**Work to be completed**. Quote every line of the material beneath this one.

**Source excerpt**.
+ + + +

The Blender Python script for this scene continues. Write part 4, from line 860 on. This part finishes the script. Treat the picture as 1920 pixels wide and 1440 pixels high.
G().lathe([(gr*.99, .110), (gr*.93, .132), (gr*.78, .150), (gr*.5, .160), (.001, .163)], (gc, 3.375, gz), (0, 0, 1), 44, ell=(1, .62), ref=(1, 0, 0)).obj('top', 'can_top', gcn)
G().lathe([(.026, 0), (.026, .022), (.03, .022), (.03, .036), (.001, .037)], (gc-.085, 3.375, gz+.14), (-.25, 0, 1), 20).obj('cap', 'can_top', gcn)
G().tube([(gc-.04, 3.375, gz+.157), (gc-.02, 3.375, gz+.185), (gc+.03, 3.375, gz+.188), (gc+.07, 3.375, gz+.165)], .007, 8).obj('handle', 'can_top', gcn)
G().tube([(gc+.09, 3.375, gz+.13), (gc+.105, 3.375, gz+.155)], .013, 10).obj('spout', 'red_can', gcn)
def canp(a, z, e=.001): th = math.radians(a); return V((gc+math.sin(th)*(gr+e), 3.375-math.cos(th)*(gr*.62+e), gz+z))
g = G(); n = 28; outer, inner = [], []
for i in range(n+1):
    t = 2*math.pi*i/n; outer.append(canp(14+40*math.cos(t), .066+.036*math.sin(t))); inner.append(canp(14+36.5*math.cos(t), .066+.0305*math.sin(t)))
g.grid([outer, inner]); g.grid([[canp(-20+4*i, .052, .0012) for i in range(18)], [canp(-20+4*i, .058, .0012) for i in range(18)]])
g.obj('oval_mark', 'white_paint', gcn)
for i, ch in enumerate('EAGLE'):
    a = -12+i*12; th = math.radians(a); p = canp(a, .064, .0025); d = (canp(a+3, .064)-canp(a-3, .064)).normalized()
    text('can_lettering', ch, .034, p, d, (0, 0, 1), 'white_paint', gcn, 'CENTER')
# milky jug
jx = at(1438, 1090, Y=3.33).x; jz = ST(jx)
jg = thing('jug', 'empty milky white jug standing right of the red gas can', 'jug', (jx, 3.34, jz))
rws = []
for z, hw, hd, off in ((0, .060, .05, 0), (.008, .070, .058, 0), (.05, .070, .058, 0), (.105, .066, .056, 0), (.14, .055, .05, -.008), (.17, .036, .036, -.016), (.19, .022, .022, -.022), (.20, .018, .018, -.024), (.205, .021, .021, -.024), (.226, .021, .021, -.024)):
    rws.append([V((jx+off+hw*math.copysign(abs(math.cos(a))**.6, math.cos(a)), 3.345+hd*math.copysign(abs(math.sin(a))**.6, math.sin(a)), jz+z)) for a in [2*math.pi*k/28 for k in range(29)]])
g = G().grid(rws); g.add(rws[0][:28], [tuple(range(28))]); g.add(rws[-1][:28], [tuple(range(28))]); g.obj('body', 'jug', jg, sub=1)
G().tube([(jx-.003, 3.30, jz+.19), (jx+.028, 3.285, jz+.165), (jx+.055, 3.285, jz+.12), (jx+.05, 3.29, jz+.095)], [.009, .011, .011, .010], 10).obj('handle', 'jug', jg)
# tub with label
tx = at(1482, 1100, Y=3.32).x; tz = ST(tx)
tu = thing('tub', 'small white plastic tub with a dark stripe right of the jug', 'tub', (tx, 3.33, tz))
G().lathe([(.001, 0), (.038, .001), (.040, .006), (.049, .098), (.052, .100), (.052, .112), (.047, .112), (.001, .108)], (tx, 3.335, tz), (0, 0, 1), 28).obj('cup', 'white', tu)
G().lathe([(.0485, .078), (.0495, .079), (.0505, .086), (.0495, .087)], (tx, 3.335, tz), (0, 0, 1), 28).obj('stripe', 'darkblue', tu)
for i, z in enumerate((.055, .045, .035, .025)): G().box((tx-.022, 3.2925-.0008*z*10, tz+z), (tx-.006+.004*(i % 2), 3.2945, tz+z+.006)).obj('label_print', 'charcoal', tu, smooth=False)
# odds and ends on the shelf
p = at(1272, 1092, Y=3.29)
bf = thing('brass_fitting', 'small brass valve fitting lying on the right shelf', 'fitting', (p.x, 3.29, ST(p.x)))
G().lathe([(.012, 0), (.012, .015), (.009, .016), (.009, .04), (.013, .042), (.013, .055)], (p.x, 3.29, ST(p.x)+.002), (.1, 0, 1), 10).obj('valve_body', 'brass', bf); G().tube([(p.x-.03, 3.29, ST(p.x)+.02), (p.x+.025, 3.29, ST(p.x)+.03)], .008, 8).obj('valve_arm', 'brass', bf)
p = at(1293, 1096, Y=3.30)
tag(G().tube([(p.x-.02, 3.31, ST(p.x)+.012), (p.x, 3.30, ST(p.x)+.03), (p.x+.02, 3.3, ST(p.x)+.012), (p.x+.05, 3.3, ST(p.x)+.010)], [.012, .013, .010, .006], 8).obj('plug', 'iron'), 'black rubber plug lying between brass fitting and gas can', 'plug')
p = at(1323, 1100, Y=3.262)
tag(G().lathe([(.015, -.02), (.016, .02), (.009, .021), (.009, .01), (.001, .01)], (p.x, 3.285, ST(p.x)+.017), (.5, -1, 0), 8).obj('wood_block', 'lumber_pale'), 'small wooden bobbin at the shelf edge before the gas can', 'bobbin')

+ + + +

**Output below**.
The Blender Python script for this scene continues. Write part 4, from line 860 on. This part finishes the script. Treat the picture as 1920 pixels wide and 1440 pixels high.
G().lathe([(gr*.99, .110), (gr*.93, .132), (gr*.78, .150), (gr*.5, .160), (.001, .163)], (gc, 3.375, gz), (0, 0, 1), 44, ell=(1, .62), ref=(1, 0, 0)).obj('top', 'can_top', gcn)
G().lathe([(.026, 0), (.026, .022), (.03, .022), (.03, .036), (.001, .037)], (gc-.085, 3.375, gz+.14), (-.25, 0, 1), 20).obj('cap', 'can_top', gcn)
G().tube([(gc-.04, 3.375, gz+.157), (gc-.02, 3.375, gz+.185), (gc+.03, 3.375, gz+.188), (gc+.07, 3.375, gz+.165)], .007, 8).obj('handle', 'can_top', gcn)
G().tube([(gc+.09, 3.375, gz+.13), (gc+.105, 3.375, gz+.155)], .013, 10).obj('spout', 'red_can', gcn)
def canp(a, z, e=.001): th = math.radians(a); return V((gc+math.sin(th)*(gr+e), 3.375-math.cos(th)*(gr*.62+e), gz+z))
g = G(); n = 28; outer, inner = [], []
for i in range(n+1):
    t = 2*math.pi*i/n; outer.append(canp(14+40*math.cos(t), .066+.036*math.sin(t))); inner.append(canp(14+36.5*math.cos(t), .066+.0305*math.sin(t)))
g.grid([outer, inner]); g.grid([[canp(-20+4*i, .052, .0012) for i in range(18)], [canp(-20+4*i, .058, .0012) for i in range(18)]])
g.obj('oval_mark', 'white_paint', gcn)
for i, ch in enumerate('EAGLE'):
    a = -12+i*12; th = math.radians(a); p = canp(a, .064, .0025); d = (canp(a+3, .064)-canp(a-3, .064)).normalized()
    text('can_lettering', ch, .034, p, d, (0, 0, 1), 'white_paint', gcn, 'CENTER')
# milky jug
jx = at(1438, 1090, Y=3.33).x; jz = ST(jx)
jg = thing('jug', 'empty milky white jug standing right of the red gas can', 'jug', (jx, 3.34, jz))
rws = []
for z, hw, hd, off in ((0, .060, .05, 0), (.008, .070, .058, 0), (.05, .070, .058, 0), (.105, .066, .056, 0), (.14, .055, .05, -.008), (.17, .036, .036, -.016), (.19, .022, .022, -.022), (.20, .018, .018, -.024), (.205, .021, .021, -.024), (.226, .021, .021, -.024)):
    rws.append([V((jx+off+hw*math.copysign(abs(math.cos(a))**.6, math.cos(a)), 3.345+hd*math.copysign(abs(math.sin(a))**.6, math.sin(a)), jz+z)) for a in [2*math.pi*k/28 for k in range(29)]])
g = G().grid(rws); g.add(rws[0][:28], [tuple(range(28))]); g.add(rws[-1][:28], [tuple(range(28))]); g.obj('body', 'jug', jg, sub=1)
G().tube([(jx-.003, 3.30, jz+.19), (jx+.028, 3.285, jz+.165), (jx+.055, 3.285, jz+.12), (jx+.05, 3.29, jz+.095)], [.009, .011, .011, .010], 10).obj('handle', 'jug', jg)
# tub with label
tx = at(1482, 1100, Y=3.32).x; tz = ST(tx)
tu = thing('tub', 'small white plastic tub with a dark stripe right of the jug', 'tub', (tx, 3.33, tz))
G().lathe([(.001, 0), (.038, .001), (.040, .006), (.049, .098), (.052, .100), (.052, .112), (.047, .112), (.001, .108)], (tx, 3.335, tz), (0, 0, 1), 28).obj('cup', 'white', tu)
G().lathe([(.0485, .078), (.0495, .079), (.0505, .086), (.0495, .087)], (tx, 3.335, tz), (0, 0, 1), 28).obj('stripe', 'darkblue', tu)
for i, z in enumerate((.055, .045, .035, .025)): G().box((tx-.022, 3.2925-.0008*z*10, tz+z), (tx-.006+.004*(i % 2), 3.2945, tz+z+.006)).obj('label_print', 'charcoal', tu, smooth=False)
# odds and ends on the shelf
p = at(1272, 1092, Y=3.29)
bf = thing('brass_fitting', 'small brass valve fitting lying on the right shelf', 'fitting', (p.x, 3.29, ST(p.x)))
G().lathe([(.012, 0), (.012, .015), (.009, .016), (.009, .04), (.013, .042), (.013, .055)], (p.x, 3.29, ST(p.x)+.002), (.1, 0, 1), 10).obj('valve_body', 'brass', bf); G().tube([(p.x-.03, 3.29, ST(p.x)+.02), (p.x+.025, 3.29, ST(p.x)+.03)], .008, 8).obj('valve_arm', 'brass', bf)
p = at(1293, 1096, Y=3.30)
tag(G().tube([(p.x-.02, 3.31, ST(p.x)+.012), (p.x, 3.30, ST(p.x)+.03), (p.x+.02, 3.3, ST(p.x)+.012), (p.x+.05, 3.3, ST(p.x)+.010)], [.012, .013, .010, .006], 8).obj('plug', 'iron'), 'black rubber plug lying between brass fitting and gas can', 'plug')
p = at(1323, 1100, Y=3.262)
tag(G().lathe([(.015, -.02), (.016, .02), (.009, .021), (.009, .01), (.001, .01)], (p.x, 3.285, ST(p.x)+.017), (.5, -1, 0), 8).obj('wood_block', 'lumber_pale'), 'small wooden bobbin at the shelf edge before the gas can', 'bobbin')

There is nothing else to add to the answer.